Material provided:

..........

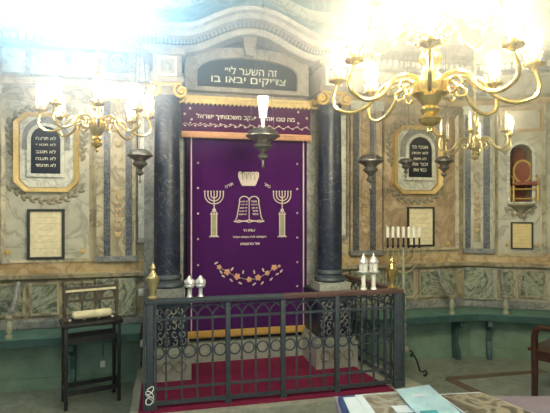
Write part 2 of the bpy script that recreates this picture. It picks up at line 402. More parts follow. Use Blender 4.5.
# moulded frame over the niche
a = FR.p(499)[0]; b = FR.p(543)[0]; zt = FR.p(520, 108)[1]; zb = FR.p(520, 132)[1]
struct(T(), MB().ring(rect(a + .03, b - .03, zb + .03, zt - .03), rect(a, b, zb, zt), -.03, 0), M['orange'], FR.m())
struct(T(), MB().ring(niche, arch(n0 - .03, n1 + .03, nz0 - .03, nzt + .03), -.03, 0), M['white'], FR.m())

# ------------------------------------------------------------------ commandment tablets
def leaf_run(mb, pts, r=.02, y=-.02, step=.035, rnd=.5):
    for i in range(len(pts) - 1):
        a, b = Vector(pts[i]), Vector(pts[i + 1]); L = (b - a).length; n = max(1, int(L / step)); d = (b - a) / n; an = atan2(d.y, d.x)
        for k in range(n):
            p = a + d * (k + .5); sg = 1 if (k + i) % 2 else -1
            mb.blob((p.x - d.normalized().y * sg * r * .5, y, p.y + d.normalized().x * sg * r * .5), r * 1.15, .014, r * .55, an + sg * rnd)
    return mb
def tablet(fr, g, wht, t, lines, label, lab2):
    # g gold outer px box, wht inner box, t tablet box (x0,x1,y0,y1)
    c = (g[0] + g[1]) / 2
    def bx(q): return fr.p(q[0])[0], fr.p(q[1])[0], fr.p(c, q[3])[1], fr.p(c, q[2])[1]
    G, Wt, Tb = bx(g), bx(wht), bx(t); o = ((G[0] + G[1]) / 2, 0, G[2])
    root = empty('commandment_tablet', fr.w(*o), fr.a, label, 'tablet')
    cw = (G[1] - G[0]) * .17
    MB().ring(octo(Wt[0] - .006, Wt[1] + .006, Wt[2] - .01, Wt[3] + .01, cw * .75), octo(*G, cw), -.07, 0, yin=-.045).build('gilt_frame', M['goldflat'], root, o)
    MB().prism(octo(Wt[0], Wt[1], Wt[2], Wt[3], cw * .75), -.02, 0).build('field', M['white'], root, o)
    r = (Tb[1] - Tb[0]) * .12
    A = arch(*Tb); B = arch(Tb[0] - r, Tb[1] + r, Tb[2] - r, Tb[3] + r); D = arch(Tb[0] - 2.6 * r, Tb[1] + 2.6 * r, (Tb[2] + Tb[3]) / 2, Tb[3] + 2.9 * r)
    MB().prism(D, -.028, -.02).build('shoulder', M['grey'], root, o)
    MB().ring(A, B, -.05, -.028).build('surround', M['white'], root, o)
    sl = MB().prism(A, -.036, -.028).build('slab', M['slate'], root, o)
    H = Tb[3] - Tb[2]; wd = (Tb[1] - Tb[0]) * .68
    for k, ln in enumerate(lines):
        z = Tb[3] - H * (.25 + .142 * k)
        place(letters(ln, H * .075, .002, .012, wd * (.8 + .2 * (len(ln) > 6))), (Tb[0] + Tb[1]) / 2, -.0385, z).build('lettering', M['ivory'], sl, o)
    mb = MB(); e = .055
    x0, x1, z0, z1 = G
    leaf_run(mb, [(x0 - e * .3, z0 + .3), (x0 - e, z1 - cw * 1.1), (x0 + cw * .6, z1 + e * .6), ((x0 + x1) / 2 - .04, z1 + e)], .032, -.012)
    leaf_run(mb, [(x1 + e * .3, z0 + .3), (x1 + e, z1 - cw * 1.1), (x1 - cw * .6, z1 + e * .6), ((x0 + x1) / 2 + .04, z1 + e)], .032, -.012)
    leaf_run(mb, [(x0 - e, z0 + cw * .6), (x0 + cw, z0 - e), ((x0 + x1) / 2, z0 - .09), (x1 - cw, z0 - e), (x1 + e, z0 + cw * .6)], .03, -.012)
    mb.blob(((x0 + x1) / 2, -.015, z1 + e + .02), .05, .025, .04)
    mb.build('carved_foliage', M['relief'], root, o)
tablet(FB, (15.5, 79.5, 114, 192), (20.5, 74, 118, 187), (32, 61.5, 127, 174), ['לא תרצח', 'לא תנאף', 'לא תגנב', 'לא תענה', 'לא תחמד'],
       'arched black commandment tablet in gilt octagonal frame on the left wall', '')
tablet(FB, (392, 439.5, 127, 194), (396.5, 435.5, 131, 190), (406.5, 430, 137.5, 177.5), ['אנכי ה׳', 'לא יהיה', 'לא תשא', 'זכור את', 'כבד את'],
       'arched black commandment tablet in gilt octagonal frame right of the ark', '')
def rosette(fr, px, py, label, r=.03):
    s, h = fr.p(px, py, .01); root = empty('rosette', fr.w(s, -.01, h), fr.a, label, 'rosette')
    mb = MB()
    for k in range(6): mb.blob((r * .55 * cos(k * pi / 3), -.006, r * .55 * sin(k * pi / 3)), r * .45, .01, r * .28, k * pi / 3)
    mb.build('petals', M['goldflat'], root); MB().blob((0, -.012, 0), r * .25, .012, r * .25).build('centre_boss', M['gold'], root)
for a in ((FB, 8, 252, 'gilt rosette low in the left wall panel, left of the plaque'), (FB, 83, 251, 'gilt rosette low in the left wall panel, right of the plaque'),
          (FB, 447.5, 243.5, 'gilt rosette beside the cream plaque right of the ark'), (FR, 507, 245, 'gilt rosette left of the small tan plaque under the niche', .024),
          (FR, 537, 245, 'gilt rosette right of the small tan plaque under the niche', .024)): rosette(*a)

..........

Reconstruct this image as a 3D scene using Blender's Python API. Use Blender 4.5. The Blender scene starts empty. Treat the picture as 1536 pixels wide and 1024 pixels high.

..........

Your goal:
Give again only the lines from the one bearing "Write part 2" through the one bearing "struct(T(), MB().ring(niche, arch(n0", exactly as they stand.

Answer in full:
Write part 2 of the bpy script that recreates this picture. It picks up at line 402. More parts follow. Use Blender 4.5.
# moulded frame over the niche
a = FR.p(499)[0]; b = FR.p(543)[0]; zt = FR.p(520, 108)[1]; zb = FR.p(520, 132)[1]
struct(T(), MB().ring(rect(a + .03, b - .03, zb + .03, zt - .03), rect(a, b, zb, zt), -.03, 0), M['orange'], FR.m())
struct(T(), MB().ring(niche, arch(n0 - .03, n1 + .03, nz0 - .03, nzt + .03), -.03, 0), M['white'], FR.m())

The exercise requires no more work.